## begin Recorded information

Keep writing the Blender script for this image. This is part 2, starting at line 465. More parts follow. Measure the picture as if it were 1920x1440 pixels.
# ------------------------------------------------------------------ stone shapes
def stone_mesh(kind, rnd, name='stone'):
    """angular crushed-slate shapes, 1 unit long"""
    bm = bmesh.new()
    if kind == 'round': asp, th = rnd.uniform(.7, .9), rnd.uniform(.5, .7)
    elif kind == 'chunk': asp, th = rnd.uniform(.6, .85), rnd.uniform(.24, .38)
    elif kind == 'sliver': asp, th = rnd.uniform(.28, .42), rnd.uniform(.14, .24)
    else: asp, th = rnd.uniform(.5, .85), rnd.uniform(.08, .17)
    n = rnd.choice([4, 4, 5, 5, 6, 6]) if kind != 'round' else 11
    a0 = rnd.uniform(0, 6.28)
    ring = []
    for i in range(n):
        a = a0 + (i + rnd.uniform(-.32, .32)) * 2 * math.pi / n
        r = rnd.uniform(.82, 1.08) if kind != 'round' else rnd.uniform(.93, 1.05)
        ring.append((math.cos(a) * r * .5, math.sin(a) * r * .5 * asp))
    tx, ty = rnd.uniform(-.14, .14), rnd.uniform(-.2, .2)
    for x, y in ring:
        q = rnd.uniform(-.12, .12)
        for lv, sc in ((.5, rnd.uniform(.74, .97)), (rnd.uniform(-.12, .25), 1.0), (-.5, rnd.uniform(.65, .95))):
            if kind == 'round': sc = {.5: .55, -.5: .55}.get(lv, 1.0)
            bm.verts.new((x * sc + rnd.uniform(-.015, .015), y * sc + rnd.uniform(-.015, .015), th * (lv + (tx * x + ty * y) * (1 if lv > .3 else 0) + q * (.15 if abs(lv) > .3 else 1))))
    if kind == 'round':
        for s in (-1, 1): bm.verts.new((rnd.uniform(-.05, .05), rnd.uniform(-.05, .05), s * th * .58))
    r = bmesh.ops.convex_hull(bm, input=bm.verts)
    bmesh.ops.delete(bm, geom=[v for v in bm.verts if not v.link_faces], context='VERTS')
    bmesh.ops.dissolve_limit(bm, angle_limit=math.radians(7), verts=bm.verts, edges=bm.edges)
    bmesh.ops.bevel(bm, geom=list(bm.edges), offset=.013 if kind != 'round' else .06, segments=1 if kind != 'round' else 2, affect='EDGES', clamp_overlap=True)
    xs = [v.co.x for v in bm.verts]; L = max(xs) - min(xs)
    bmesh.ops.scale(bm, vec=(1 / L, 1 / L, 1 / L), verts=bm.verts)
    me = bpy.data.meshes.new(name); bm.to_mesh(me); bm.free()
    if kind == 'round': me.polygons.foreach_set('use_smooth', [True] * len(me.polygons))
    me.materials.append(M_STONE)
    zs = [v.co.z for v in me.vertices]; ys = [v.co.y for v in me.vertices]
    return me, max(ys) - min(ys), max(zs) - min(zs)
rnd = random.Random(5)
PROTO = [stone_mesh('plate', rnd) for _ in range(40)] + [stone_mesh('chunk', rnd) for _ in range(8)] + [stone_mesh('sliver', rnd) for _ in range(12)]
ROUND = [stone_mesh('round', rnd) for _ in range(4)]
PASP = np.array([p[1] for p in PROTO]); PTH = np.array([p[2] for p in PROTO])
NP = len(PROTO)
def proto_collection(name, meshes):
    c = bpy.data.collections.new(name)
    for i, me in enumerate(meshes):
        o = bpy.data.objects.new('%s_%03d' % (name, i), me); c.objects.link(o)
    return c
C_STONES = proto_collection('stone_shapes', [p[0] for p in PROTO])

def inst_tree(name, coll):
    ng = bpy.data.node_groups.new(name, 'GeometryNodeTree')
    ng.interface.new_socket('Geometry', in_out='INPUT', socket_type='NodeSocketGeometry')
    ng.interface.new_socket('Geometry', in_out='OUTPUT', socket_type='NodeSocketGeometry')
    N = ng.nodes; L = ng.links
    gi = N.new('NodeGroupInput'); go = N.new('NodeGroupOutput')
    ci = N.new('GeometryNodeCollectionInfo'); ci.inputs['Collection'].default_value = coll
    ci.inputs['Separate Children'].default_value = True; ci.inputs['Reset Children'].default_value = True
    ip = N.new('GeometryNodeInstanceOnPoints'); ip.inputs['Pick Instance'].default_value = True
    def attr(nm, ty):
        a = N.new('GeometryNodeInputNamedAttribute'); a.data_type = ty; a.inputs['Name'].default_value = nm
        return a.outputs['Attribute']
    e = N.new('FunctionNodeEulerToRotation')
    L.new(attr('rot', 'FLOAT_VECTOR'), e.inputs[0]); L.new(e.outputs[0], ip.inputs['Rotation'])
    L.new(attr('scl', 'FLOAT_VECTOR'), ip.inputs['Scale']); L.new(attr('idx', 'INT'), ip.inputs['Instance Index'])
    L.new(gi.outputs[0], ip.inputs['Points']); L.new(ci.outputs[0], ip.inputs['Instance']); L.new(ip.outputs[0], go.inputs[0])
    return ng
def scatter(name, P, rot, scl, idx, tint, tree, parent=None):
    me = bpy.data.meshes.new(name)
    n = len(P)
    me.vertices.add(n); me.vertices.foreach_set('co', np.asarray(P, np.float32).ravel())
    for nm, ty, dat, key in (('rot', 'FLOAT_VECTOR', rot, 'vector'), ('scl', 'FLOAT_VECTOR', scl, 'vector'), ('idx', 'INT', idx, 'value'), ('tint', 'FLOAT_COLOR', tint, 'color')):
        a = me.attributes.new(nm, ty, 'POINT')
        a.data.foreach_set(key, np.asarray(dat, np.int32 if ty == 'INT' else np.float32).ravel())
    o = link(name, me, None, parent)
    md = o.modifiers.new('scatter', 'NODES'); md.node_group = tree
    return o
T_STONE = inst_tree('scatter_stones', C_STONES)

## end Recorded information

** Work to be completed **
The listing above should be transcribed in full, exactly as written.

** Task response **
Keep writing the Blender script for this image. This is part 2, starting at line 465. More parts follow. Measure the picture as if it were 1920x1440 pixels.
# ------------------------------------------------------------------ stone shapes
def stone_mesh(kind, rnd, name='stone'):
    """angular crushed-slate shapes, 1 unit long"""
    bm = bmesh.new()
    if kind == 'round': asp, th = rnd.uniform(.7, .9), rnd.uniform(.5, .7)
    elif kind == 'chunk': asp, th = rnd.uniform(.6, .85), rnd.uniform(.24, .38)
    elif kind == 'sliver': asp, th = rnd.uniform(.28, .42), rnd.uniform(.14, .24)
    else: asp, th = rnd.uniform(.5, .85), rnd.uniform(.08, .17)
    n = rnd.choice([4, 4, 5, 5, 6, 6]) if kind != 'round' else 11
    a0 = rnd.uniform(0, 6.28)
    ring = []
    for i in range(n):
        a = a0 + (i + rnd.uniform(-.32, .32)) * 2 * math.pi / n
        r = rnd.uniform(.82, 1.08) if kind != 'round' else rnd.uniform(.93, 1.05)
        ring.append((math.cos(a) * r * .5, math.sin(a) * r * .5 * asp))
    tx, ty = rnd.uniform(-.14, .14), rnd.uniform(-.2, .2)
    for x, y in ring:
        q = rnd.uniform(-.12, .12)
        for lv, sc in ((.5, rnd.uniform(.74, .97)), (rnd.uniform(-.12, .25), 1.0), (-.5, rnd.uniform(.65, .95))):
            if kind == 'round': sc = {.5: .55, -.5: .55}.get(lv, 1.0)
            bm.verts.new((x * sc + rnd.uniform(-.015, .015), y * sc + rnd.uniform(-.015, .015), th * (lv + (tx * x + ty * y) * (1 if lv > .3 else 0) + q * (.15 if abs(lv) > .3 else 1))))
    if kind == 'round':
        for s in (-1, 1): bm.verts.new((rnd.uniform(-.05, .05), rnd.uniform(-.05, .05), s * th * .58))
    r = bmesh.ops.convex_hull(bm, input=bm.verts)
    bmesh.ops.delete(bm, geom=[v for v in bm.verts if not v.link_faces], context='VERTS')
    bmesh.ops.dissolve_limit(bm, angle_limit=math.radians(7), verts=bm.verts, edges=bm.edges)
    bmesh.ops.bevel(bm, geom=list(bm.edges), offset=.013 if kind != 'round' else .06, segments=1 if kind != 'round' else 2, affect='EDGES', clamp_overlap=True)
    xs = [v.co.x for v in bm.verts]; L = max(xs) - min(xs)
    bmesh.ops.scale(bm, vec=(1 / L, 1 / L, 1 / L), verts=bm.verts)
    me = bpy.data.meshes.new(name); bm.to_mesh(me); bm.free()
    if kind == 'round': me.polygons.foreach_set('use_smooth', [True] * len(me.polygons))
    me.materials.append(M_STONE)
    zs = [v.co.z for v in me.vertices]; ys = [v.co.y for v in me.vertices]
    return me, max(ys) - min(ys), max(zs) - min(zs)
rnd = random.Random(5)
PROTO = [stone_mesh('plate', rnd) for _ in range(40)] + [stone_mesh('chunk', rnd) for _ in range(8)] + [stone_mesh('sliver', rnd) for _ in range(12)]
ROUND = [stone_mesh('round', rnd) for _ in range(4)]
PASP = np.array([p[1] for p in PROTO]); PTH = np.array([p[2] for p in PROTO])
NP = len(PROTO)
def proto_collection(name, meshes):
    c = bpy.data.collections.new(name)
    for i, me in enumerate(meshes):
        o = bpy.data.objects.new('%s_%03d' % (name, i), me); c.objects.link(o)
    return c
C_STONES = proto_collection('stone_shapes', [p[0] for p in PROTO])

def inst_tree(name, coll):
    ng = bpy.data.node_groups.new(name, 'GeometryNodeTree')
    ng.interface.new_socket('Geometry', in_out='INPUT', socket_type='NodeSocketGeometry')
    ng.interface.new_socket('Geometry', in_out='OUTPUT', socket_type='NodeSocketGeometry')
    N = ng.nodes; L = ng.links
    gi = N.new('NodeGroupInput'); go = N.new('NodeGroupOutput')
    ci = N.new('GeometryNodeCollectionInfo'); ci.inputs['Collection'].default_value = coll
    ci.inputs['Separate Children'].default_value = True; ci.inputs['Reset Children'].default_value = True
    ip = N.new('GeometryNodeInstanceOnPoints'); ip.inputs['Pick Instance'].default_value = True
    def attr(nm, ty):
        a = N.new('GeometryNodeInputNamedAttribute'); a.data_type = ty; a.inputs['Name'].default_value = nm
        return a.outputs['Attribute']
    e = N.new('FunctionNodeEulerToRotation')
    L.new(attr('rot', 'FLOAT_VECTOR'), e.inputs[0]); L.new(e.outputs[0], ip.inputs['Rotation'])
    L.new(attr('scl', 'FLOAT_VECTOR'), ip.inputs['Scale']); L.new(attr('idx', 'INT'), ip.inputs['Instance Index'])
    L.new(gi.outputs[0], ip.inputs['Points']); L.new(ci.outputs[0], ip.inputs['Instance']); L.new(ip.outputs[0], go.inputs[0])
    return ng
def scatter(name, P, rot, scl, idx, tint, tree, parent=None):
    me = bpy.data.meshes.new(name)
    n = len(P)
    me.vertices.add(n); me.vertices.foreach_set('co', np.asarray(P, np.float32).ravel())
    for nm, ty, dat, key in (('rot', 'FLOAT_VECTOR', rot, 'vector'), ('scl', 'FLOAT_VECTOR', scl, 'vector'), ('idx', 'INT', idx, 'value'), ('tint', 'FLOAT_COLOR', tint, 'color')):
        a = me.attributes.new(nm, ty, 'POINT')
        a.data.foreach_set(key, np.asarray(dat, np.int32 if ty == 'INT' else np.float32).ravel())
    o = link(name, me, None, parent)
    md = o.modifiers.new('scatter', 'NODES'); md.node_group = tree
    return o
T_STONE = inst_tree('scatter_stones', C_STONES)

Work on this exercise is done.